Procurada pela reportagem, a Superintendência dos Serviços Penitenciários (Susepe) afirma que aguarda os resultados e não se manifestará antes de receber um documento oficial. A Susepe ressalta que as inspeções são frequentes e os magistrados cumprem o seu papel. Em agosto, a VEC interditou o albergue do regime semiaberto por questões estruturais, problemas que ainda não foram solucionados. Hoje, os detentos cumprem prisão domiciliar.
PRESÍDIO REGIONAL (ANTIGA PICS)
:: Lotação: a capacidade de engenharia, para detentos masculinos, é de 226 presos. Atualmente, o presídio abriga 572 apenados. Cada cela tem capacidade para quatro pessoas, mas algumas chegam a receber até 17 apenados. Resultado: os presos acomodam-se no chão, embaixo das camas e sobre estrados erguidos acima do vaso sanitário.
:: Estrutura e organização: unidade tem boas condições de higiene, com corredores limpos e sem acúmulo de lixo, a cozinha principal está em bom estado de conservação e limpeza. Há condições razoáveis de trabalho e estudo.
:: Controle dos presos: magistrados também confirmam que os servidores penitenciários têm acesso a todos os setores da unidade, isto porque os detentos ficam aprisionados nas celas, sem livre circulação, respeitando os funcionários, revelando que o estabelecimento prisional é gerido em conformidade com o projeto original.
:: Segurança: não é mencionada.
PARECER
Os juízes recomendam que seja estabelecido um teto máximo de presos nas celas para assegurar que a administração penitenciária continue com o controle do local, permitindo que a unidade controle os presos condenados e provisórios.
PENITENCIÁRIA ESTADUAL, NO APANHADOR
:: Lotação: está acima da capacidade. Tem espaço para 472 presos, mas abriga 537 apenados, o que não é considerado um grande problema.
:: Estrutura e organização: apesar de ter uma construção mais moderna (a obra foi inaugurada em 2008), o complexo está em más condições. Tem até estacas de madeira sustentando o teto em diversos pontos. O esgoto corre a céu aberto e exala forte odor.
:: Controle dos presos: os presos não ficam acondicionados em celas e circulam sem restrição pelas galerias e pátios. Os agentes penitenciários não têm acesso às galerias coletivas, que estão sob o controle dos apenados. Os detentos são retirados das galerias apenas se concordarem. Eles também não estão habituados a presença das autoridades nas galerias. Os servidores penitenciários, por exemplo, não acompanharam os juízes na vistoria das galerias.

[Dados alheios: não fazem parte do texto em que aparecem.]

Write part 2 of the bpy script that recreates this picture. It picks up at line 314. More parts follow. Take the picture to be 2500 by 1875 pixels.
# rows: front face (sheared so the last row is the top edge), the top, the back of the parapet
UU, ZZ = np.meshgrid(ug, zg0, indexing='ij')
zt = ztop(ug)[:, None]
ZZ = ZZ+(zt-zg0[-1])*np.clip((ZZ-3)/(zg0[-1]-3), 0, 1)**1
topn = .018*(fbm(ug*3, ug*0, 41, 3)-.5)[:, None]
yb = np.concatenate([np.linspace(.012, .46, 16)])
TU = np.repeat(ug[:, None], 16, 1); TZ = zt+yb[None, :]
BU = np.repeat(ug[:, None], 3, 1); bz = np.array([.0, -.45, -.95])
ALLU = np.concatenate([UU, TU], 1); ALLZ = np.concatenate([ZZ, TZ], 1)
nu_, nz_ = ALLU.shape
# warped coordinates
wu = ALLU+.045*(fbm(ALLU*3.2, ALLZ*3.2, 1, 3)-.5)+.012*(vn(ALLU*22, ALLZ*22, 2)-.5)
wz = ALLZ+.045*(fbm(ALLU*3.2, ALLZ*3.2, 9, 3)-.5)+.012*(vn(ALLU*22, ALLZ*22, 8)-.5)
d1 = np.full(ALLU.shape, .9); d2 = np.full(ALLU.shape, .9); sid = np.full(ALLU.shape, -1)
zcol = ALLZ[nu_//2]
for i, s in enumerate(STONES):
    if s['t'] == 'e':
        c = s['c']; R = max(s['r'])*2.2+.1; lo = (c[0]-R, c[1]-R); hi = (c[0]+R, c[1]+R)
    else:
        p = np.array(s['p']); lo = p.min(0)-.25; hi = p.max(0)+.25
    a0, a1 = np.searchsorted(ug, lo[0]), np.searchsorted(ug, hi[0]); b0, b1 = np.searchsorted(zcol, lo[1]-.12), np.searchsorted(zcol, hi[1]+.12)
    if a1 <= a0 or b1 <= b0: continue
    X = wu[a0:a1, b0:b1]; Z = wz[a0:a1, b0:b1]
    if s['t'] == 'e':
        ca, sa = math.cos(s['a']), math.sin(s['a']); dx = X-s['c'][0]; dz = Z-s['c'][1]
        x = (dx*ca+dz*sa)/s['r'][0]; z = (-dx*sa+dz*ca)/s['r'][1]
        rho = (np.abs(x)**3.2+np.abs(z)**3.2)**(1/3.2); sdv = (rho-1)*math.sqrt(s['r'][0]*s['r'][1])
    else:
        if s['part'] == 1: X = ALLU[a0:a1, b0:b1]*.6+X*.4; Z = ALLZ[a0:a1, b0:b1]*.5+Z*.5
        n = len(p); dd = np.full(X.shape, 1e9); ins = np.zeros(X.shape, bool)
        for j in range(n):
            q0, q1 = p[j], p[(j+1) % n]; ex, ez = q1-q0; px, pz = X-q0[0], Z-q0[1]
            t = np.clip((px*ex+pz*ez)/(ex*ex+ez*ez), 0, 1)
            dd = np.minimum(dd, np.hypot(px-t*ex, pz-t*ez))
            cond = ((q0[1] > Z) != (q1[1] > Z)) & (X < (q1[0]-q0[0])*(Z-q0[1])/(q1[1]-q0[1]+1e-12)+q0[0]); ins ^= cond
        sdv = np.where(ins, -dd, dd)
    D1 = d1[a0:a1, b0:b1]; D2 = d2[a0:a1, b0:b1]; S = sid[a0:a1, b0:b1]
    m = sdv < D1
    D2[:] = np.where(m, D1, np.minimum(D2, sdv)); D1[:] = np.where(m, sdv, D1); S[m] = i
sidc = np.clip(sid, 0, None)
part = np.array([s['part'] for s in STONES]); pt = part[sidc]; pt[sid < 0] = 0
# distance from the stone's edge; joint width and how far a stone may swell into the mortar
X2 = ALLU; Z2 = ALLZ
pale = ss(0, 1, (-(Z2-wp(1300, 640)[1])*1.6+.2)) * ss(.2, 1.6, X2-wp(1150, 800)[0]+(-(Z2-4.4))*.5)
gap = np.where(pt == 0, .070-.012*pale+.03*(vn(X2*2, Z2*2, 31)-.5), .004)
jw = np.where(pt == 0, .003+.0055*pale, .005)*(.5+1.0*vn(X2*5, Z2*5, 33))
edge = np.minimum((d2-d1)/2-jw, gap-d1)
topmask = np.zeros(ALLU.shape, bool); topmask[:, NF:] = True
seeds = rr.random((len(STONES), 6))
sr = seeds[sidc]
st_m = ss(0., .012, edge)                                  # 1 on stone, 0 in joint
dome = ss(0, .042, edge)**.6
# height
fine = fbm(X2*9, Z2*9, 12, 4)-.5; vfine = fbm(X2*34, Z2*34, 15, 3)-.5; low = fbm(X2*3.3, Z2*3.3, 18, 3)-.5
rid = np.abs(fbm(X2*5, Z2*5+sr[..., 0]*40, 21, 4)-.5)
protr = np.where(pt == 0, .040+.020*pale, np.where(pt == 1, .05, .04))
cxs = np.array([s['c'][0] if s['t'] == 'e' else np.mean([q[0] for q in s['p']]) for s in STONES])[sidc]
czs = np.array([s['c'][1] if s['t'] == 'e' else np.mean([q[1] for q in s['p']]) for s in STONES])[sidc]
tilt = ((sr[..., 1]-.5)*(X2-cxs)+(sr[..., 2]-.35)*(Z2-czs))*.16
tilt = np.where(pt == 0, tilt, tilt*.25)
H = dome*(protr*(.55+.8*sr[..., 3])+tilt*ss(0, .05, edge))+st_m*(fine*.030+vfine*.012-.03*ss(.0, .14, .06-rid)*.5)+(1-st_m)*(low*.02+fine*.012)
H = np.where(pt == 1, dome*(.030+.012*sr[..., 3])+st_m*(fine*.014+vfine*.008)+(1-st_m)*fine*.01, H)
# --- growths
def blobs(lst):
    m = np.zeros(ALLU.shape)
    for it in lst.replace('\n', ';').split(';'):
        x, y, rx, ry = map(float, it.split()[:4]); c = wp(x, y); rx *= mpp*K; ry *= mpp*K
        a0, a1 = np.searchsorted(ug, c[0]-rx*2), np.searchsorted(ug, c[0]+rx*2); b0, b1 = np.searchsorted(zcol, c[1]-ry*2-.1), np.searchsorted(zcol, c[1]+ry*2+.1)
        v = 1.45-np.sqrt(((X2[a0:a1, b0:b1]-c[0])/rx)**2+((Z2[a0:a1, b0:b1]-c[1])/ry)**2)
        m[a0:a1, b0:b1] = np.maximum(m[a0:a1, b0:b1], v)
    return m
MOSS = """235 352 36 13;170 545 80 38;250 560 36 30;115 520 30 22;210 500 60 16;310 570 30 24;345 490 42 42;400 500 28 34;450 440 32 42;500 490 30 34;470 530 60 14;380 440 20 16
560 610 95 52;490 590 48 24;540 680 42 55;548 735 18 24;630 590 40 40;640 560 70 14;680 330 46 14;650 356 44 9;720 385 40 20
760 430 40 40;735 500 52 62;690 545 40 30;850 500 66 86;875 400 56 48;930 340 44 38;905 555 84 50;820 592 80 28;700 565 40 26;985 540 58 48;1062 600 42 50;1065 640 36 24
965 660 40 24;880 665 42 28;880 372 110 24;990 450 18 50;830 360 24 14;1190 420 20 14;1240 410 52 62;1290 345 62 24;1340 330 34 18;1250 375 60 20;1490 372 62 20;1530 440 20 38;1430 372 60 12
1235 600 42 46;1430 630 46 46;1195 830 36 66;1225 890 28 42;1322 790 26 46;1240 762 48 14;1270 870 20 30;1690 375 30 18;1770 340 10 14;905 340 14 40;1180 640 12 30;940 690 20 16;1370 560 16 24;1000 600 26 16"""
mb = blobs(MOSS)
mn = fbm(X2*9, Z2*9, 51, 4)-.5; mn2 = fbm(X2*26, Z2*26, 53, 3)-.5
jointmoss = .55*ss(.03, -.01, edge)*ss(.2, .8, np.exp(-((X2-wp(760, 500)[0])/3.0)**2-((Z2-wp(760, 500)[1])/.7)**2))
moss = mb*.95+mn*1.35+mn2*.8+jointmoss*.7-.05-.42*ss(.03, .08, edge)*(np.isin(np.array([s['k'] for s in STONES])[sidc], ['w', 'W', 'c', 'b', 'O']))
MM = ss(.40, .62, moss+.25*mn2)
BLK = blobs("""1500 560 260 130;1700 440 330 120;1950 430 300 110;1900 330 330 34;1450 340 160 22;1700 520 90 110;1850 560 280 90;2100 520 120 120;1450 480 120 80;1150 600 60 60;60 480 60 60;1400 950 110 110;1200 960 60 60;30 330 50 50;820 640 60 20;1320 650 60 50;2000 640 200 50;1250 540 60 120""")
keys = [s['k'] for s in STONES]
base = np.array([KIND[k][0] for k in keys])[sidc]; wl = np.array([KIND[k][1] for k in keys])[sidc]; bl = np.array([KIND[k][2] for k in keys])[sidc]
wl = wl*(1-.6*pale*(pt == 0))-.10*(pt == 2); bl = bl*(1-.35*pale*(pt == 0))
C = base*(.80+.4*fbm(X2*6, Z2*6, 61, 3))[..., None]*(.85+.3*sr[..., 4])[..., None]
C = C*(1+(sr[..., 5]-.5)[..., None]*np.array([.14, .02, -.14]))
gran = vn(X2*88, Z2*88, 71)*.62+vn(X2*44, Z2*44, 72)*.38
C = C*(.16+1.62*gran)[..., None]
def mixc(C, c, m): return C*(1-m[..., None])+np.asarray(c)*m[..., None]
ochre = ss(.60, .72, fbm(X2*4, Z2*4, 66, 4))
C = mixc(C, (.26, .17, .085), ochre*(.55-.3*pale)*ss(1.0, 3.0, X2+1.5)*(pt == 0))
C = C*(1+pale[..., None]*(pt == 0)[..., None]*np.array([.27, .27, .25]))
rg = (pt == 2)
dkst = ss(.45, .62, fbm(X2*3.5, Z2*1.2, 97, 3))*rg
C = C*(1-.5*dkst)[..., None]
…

:: Segurança: não há servidores penitenciários em quantidade compatível com o número de presos e a guarda externa é deficitária, fatores que representam um risco para a segurança. A situação tem um agravante: a penitenciária está a cerca de 35 quilômetros do centro de Caxias do Sul, dificultando qualquer tipo de reforço de policiais e agentes numa situação de crise.
PARECER
Os juízes salientam que a cadeia deve operar de acordo com a sua capacidade de engenharia, tendo em vista as precárias condições de segurança. Eles também sugerem a expedição de um ofício ao secretário estadual de Segurança, Cezar Schirmer, para que tome providências para aumentar o efetivo de agentes penitenciários e policiais militares.